Former Academia Sinica president Lee Yuan-tseh yesterday gives a speech at the Democratic Progressive Party’s second Asia Democracy Forum hosted by the Taiwan Environmental Protection Union in Taipei.
Photo: CNA

Former Academia Sinica president Lee Yuan-tseh yesterday gives a speech at the Democratic Progressive Party’s second Asia Democracy Forum hosted by the Taiwan Environmental Protection Union in Taipei. Photo: CNA

2017/09/03 03:00

PRIVATE PROPERTY: In the 1990s, Malaysia privatized its energy industry, a move some experts think could benefit renewable energy development in Taiwan

By Lin Chia-nan / Staff reporter

The government “must learn to store, transform and share energy from the sun,” former Academia Sinica president Lee Yuan-tseh (李遠哲) yesterday said at the Democratic Progressive Party’s (DPP) second Asia Democracy Forum hosted by the Taiwan Environmental Protection Union (TEPU) in Taipei.

In a speech titled “Deep Decarbonization of Human Society,” Lee said that the Earth has been “overloaded” due to population expansion and over-consumption of fossil fuels.

“The carbon dioxide concentration in the atmosphere has reached more than 400 parts per million [ppm], which is too high,” he said, adding it should be reduced to 300ppm “for the next generation to live well.”

“[Global warming] is a global problem in need of a global solution,” Lee told the forum, which included guest speakers from Malaysia, Indonesia, Thailand, the Philippines, Myanmar, Cambodia, Vietnam and India.
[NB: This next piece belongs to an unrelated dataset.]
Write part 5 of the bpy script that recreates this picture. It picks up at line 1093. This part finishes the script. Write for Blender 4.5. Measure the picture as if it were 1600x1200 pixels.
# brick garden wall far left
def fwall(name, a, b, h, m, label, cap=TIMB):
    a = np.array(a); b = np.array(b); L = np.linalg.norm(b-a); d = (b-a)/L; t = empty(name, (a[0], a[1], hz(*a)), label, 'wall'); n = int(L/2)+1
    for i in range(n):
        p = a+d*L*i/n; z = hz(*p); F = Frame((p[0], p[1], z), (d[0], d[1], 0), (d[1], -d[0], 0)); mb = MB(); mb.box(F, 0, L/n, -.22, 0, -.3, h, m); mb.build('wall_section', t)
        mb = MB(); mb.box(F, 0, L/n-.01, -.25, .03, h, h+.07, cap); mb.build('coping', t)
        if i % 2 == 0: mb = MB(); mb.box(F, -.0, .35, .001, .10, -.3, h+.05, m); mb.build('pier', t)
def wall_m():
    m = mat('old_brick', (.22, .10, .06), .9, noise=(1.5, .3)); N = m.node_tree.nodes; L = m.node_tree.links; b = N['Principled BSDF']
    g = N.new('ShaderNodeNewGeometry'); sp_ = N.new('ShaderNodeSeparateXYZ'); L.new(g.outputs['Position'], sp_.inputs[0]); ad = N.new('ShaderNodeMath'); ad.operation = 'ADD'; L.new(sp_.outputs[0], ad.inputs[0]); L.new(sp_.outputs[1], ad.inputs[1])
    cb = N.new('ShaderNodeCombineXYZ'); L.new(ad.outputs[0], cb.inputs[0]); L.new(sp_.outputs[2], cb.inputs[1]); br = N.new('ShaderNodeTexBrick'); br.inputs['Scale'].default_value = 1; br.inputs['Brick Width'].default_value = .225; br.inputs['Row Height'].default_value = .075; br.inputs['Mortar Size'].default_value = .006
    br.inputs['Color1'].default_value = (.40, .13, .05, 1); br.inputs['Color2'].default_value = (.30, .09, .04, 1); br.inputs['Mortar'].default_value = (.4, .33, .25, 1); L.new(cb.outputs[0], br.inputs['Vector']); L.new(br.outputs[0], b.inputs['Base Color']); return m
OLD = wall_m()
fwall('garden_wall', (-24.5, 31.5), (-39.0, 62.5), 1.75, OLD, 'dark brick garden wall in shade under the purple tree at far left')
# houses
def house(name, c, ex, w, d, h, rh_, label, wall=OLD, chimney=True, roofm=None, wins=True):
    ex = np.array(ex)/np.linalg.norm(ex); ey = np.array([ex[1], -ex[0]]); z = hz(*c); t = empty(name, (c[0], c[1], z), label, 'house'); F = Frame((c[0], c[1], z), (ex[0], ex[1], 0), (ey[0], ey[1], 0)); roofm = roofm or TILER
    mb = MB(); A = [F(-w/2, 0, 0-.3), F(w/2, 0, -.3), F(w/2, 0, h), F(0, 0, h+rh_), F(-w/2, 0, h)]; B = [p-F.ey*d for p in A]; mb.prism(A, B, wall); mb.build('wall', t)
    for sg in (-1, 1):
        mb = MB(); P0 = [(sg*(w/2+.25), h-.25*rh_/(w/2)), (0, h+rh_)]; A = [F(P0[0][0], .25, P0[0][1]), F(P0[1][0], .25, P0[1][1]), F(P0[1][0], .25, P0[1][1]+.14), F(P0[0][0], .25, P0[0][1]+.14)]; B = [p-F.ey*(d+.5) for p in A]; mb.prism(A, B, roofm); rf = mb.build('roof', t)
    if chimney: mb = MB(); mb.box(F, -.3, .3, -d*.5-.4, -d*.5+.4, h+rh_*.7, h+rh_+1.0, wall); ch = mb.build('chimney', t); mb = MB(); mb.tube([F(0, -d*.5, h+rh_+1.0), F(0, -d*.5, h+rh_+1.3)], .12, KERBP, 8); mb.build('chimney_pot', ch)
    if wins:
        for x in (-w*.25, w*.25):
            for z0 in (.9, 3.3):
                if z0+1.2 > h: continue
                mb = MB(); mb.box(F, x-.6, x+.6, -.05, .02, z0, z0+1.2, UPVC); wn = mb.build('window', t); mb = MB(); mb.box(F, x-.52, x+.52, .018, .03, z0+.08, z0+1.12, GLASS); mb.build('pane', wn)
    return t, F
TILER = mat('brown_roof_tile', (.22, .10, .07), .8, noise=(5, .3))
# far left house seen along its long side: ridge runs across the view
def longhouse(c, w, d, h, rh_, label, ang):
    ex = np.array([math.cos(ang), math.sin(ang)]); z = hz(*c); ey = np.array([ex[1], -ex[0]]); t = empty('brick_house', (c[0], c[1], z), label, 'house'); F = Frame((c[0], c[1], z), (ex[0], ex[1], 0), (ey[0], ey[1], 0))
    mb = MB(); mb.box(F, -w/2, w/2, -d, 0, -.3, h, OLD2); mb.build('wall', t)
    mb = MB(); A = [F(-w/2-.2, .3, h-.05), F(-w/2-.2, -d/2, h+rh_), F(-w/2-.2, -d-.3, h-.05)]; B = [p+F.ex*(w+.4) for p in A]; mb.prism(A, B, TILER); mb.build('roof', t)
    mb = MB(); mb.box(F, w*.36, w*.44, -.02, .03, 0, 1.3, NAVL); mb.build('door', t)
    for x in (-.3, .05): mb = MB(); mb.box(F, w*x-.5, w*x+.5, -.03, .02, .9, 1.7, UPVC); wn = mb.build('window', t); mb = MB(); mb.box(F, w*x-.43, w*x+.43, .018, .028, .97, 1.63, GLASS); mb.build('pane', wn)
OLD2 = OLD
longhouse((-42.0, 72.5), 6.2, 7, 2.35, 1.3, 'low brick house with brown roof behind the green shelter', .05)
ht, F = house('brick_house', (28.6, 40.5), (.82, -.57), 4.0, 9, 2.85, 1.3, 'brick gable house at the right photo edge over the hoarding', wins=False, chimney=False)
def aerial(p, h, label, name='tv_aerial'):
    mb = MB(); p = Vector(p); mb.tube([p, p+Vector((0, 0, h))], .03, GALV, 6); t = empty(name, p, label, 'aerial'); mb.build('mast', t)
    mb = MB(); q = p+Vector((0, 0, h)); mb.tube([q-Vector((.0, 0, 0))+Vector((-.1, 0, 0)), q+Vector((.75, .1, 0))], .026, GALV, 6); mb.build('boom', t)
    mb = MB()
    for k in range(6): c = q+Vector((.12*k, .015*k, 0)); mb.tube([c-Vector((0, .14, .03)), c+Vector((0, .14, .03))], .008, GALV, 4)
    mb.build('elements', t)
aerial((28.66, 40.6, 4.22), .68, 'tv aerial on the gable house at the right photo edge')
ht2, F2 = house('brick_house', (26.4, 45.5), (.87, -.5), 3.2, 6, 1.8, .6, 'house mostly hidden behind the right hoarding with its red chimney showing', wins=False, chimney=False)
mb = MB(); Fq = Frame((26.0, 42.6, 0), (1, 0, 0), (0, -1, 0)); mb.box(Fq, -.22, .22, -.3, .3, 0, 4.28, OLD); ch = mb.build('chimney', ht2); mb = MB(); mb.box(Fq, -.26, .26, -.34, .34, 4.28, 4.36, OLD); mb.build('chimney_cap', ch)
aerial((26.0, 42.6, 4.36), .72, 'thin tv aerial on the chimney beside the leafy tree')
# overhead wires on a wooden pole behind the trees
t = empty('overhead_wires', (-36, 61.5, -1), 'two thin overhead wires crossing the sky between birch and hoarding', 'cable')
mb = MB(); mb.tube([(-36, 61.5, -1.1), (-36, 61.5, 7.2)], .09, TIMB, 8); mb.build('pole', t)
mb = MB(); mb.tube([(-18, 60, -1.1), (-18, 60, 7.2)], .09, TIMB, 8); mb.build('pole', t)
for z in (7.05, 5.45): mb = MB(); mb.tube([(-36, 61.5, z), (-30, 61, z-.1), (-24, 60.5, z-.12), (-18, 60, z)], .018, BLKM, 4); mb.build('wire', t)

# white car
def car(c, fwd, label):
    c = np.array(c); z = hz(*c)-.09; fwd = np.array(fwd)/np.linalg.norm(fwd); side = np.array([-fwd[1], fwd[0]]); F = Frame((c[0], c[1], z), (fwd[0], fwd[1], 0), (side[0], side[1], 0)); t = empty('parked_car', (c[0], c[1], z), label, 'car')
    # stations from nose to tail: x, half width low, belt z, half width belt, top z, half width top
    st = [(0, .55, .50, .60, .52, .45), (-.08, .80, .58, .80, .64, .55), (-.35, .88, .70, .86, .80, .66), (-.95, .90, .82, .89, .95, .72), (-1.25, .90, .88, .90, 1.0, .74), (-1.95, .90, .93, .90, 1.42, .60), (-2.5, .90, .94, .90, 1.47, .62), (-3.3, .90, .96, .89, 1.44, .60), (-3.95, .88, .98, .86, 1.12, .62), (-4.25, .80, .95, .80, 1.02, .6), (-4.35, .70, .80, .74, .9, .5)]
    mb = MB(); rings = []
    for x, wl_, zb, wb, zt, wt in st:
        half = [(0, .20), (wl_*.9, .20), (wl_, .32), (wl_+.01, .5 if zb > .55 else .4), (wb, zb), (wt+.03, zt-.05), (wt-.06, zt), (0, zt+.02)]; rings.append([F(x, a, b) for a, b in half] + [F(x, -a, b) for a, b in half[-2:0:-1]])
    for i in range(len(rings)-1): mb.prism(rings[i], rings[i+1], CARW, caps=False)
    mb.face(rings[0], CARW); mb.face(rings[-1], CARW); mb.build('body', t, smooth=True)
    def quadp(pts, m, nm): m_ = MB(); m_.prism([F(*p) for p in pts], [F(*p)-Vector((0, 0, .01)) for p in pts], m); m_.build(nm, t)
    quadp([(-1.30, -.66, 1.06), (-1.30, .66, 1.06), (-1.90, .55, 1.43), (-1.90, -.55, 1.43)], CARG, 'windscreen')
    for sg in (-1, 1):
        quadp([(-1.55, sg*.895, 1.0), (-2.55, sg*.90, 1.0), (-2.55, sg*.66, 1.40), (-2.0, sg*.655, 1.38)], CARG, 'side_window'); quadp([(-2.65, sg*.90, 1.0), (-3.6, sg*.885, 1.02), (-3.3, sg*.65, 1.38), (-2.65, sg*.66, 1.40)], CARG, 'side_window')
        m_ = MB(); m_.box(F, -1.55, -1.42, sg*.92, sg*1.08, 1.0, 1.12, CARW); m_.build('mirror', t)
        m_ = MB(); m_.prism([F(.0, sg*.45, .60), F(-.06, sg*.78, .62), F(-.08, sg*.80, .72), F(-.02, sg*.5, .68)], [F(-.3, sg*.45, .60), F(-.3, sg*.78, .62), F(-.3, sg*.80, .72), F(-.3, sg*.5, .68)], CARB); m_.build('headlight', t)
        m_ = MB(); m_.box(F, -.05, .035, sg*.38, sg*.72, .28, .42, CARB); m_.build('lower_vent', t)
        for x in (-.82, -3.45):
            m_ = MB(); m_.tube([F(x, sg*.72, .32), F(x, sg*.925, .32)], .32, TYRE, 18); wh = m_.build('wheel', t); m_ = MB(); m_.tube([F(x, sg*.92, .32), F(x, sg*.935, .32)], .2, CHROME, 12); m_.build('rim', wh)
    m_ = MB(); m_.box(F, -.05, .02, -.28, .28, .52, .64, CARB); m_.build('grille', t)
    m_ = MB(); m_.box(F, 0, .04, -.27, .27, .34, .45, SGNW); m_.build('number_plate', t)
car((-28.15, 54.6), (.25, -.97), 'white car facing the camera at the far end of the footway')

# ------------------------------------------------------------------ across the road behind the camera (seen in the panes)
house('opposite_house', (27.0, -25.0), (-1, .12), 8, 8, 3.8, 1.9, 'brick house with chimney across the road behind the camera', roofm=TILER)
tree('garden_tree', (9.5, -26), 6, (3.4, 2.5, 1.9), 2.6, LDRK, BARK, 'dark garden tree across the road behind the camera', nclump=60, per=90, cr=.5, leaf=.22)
The government’s goal to have 20 percent of the nation’s energy from renewables by 2025 is “not enough,” he said, without providing an optimal ratio.

“It is important, we have to work very hard to become a carbon [emission]-free society,” he said. “The energy from sunshine will eventually be enough.”

“We have to introduce a carbon tax,” Lee said, adding that the tax reform announced on Friday was “not progressive enough.”

Lee, who in 1986 was awarded the Nobel Prize in Chemistry, now works at the Institute of Atomic and Molecular Sciences at Academia Sinica.

TEPU vice chairman Liu Jyh-jian (劉志堅) said the nation’s energy market is not free, despite an amendment to the Electricity Act (電業法) passed in January.

“Energy development should be severed from the nation’s GDP,” he said.

Malaysia-based Third World Network (TWN) senior researcher Hilary Chiew said the nation had moved toward the privatization of energy supply after blackouts in the 1990s.

Having ratified the Paris Agreement last year, Malaysia pledged to cut 45 percent of its greenhouse emissions by 2030, Chiew said.

A statement issued by TWN in June said US President Donald Trump’s withdrawal from the agreement “is both irresponsible and unethical,” as the US is the world’s largest historic emitter of greenhouse gas emissions.